Autumn 2005

Rinko Kawauchi / Marijke van Warmerdam / Jun Nguyen-Hatsushiba a.o.

Autumn 2005

Zonder Titel, 2004-2005, © Heleen Bijvank

With its exhibition of work by the Japanese photographer Rinko Kawauchi, Huis Marseille is introducing a series of presentations of highly promising photographers and artists who have demonstrated great visual potential. This series of large and small presentations will consist of various clusters of photographs or projections that map the development of the artists up till now. Museological collecting is the tenor of these exhibitions, which are based on a special collaboration with the collector Han Nefkens, who since 2000 has assembled an extensive array of contemporary art entitled H + F Collection, a substantial portion of which is on structural loan to institutions such as the Museum Boijmans van Beuningen, the De Pont Museum for Contemporary Art and the Centraal Museum in Utrecht. In the coming period, Huis Marseille and H + F Collection will acquire art works together, with H + F Collection buying the works and presenting them to Huis Marseille on permanent loan. Huis Marseille has also invited Han Nefkens to guest curate an exhibition in March 2006 showing the first substantial results of this unique collaboration between a museum and a private collector (including the work of Uta Barth, Syoin Kajii and Frank van der Salm among others). This fall’s exhibition of the young Japanese photographer Rinko Kawauchi presents her work for the first time in the Netherlands and gives a taste of what will be added to Huis Marseille’s collection in the coming period. It promises to be a special and exciting time.

Rinko Kawauchi (Shiga, Japan, 1972) has had great success in the past few years with her photographic books Utatane (Catnap), Hanabi (Fireworks) and Hanako. This year AILA (Turkish for ‘family’) has been added to the list, from which Huis Marseille has made a selection for this exhibition. Kawauchi’s work focuses on life, which she particularizes in themes such as birth and death, family life, eating and being eaten. She approaches these concepts in what is perhaps a fundamentally Japanese manner – not as contradictory, but as equivalent and complementary, conditions of our existence. Consequently her photographs gain meaning only when considered in relation to one another, in a series which has no fixed sequence. At the same time, however, these photographs also illustrate the essence of photography in that they capture a moment or a detail which otherwise would have gone unnoticed. Kawauchi manipulates light and colour in a precise and extremely subtle manner and gets so close to her subjects that her work not only appeals to the eye but to the rest of the senses as well.
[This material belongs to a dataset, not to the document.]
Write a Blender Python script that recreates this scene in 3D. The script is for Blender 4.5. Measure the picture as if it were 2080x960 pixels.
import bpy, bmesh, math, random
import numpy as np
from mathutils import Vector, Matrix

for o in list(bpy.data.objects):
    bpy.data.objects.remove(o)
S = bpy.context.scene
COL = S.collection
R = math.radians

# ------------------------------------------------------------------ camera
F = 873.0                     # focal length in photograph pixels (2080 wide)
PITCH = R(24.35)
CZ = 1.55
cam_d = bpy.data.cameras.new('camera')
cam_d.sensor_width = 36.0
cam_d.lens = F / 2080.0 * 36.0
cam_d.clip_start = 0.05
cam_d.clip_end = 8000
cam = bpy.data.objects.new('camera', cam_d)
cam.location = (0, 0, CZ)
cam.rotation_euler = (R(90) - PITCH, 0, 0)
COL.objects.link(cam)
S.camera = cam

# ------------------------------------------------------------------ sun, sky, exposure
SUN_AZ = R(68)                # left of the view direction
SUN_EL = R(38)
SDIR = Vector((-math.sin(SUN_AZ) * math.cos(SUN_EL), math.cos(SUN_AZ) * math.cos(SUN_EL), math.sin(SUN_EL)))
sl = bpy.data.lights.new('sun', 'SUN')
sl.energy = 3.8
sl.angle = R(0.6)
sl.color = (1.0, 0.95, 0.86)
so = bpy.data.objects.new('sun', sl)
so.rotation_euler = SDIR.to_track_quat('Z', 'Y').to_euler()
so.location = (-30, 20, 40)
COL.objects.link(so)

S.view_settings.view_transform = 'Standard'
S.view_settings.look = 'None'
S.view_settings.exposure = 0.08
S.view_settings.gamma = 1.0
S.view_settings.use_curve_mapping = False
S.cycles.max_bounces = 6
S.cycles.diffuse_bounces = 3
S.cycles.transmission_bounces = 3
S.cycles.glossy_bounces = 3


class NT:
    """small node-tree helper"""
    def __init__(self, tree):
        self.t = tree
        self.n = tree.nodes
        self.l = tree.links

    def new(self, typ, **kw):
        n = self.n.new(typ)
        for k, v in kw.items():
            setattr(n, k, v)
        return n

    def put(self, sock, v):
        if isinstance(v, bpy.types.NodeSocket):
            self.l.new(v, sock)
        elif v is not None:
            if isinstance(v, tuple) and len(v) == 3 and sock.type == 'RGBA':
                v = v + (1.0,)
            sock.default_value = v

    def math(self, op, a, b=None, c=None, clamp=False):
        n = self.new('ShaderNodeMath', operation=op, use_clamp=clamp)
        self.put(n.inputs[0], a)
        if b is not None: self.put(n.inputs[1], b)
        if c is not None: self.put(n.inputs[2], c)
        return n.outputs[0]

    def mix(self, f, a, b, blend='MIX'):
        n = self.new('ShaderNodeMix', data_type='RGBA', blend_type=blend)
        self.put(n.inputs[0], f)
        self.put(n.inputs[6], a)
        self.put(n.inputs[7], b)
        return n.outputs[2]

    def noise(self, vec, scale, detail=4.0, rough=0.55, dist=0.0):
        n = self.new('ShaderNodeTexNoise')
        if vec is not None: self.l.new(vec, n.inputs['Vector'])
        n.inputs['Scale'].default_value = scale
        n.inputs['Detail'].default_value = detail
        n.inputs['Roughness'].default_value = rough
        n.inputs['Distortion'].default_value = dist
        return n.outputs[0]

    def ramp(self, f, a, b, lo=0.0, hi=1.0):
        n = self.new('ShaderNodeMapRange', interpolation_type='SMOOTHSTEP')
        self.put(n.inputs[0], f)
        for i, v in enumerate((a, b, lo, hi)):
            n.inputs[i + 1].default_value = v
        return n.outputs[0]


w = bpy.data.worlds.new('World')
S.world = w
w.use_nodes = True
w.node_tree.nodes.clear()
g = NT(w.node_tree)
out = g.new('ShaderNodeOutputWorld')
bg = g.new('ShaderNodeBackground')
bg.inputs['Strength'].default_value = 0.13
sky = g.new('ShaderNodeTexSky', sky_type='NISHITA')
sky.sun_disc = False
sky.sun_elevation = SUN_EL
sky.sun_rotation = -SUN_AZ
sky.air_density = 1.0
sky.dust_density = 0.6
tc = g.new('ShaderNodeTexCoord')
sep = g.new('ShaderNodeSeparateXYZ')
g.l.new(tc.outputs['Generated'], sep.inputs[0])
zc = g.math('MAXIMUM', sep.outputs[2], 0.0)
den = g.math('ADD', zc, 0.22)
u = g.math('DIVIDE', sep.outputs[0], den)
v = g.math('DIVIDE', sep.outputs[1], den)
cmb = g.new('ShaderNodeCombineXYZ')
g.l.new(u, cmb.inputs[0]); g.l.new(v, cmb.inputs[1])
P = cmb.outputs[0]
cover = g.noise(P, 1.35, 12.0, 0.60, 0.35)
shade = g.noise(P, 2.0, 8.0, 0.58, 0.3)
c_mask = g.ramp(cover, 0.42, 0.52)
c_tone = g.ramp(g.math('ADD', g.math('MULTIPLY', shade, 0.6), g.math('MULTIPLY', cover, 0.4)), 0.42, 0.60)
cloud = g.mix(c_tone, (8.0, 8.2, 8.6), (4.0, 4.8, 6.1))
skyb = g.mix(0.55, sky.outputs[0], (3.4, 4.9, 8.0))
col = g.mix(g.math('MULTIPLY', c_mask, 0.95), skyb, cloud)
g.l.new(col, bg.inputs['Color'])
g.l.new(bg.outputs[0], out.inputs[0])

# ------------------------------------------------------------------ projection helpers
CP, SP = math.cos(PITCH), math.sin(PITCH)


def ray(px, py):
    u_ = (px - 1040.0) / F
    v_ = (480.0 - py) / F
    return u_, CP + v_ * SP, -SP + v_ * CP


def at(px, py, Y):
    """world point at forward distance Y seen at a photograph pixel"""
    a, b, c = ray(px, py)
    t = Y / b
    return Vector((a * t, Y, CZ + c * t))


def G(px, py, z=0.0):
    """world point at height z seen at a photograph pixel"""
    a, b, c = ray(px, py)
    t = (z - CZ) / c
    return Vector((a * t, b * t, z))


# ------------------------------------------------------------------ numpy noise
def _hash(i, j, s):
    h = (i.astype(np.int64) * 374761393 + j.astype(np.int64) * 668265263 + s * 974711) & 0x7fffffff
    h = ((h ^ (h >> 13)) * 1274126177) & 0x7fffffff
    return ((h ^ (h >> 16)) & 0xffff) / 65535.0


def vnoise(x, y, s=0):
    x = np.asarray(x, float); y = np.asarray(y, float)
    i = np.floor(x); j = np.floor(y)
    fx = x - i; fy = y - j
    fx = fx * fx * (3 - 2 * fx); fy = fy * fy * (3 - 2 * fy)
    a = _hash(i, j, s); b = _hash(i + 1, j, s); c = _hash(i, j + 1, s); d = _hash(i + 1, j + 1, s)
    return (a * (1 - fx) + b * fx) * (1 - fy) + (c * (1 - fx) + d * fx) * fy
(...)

Also see: www.h-fcollection.com 

Project Room: Marijke van Warmerdam

10 September–4 December 2005

Marijke van Warmerdam has been invited to turn the Garden Room into a project room this autumn. Her work moves between photography, video, installation art and sculpture in such a way that it cannot be pinpointed by one specific label. Her themes and her approach to the realization of the images themselves are primarily visual and in the final instance always elude rationality. Marijke van Warmerdam employees narrative elements which she sometimes combines with repetitive structures. Her work is represented in the Huis Marseille collection.

Jun Nguyen-Hatsushiba: Memorial Project Nha Trang

10 September–6 November 2005

The Souterrain will feature a video by the Japanese-Vietnamese photographer Jun Nguyen-Hatsushiba, from the Dommering Collection (Amsterdam): Memorial Project Nha Trang: Towards the Complex – For the Courageous, the Curious, and the Cowards (2001). In this poetic film, Nguyen-Hatsushiba stages an underwater race between rickshaws – his way of showing what a difficult road Vietnam has to travel on its way to economic recovery after a half-century of war and political unrest. In slow motion and without sound a group of pearl divers pulls rickshaws across the bottom of the ocean, symbolizing the fate of people trapped between the old and the new way of life in Vietnam. The title refers to the duty of the living to remember the dead. In this film, the living represent the dead. The ghostly appearance of these weightless, silent pearl divers under water brings these extremes very close together.

Heleen Bijvank and Katerien ter Meulen: Experiments with Camera Obscura

10 September–6 November 2005

During the autumn and winter of 2004 a life-sized Camera Obscura designed by artist J.C.J. Vanderheyden was set up in Huis Marseille’s garden in honour of the museum’s fifth anniversary, giving visitors the opportunity of literally experiencing in the flesh how a photographic camera works. Two photographers, Heleen Bijvank and Katerien ter Meulen, have shown that you can really take good photographs with this camera. The results of their experiments will be on view this fall in the garden house.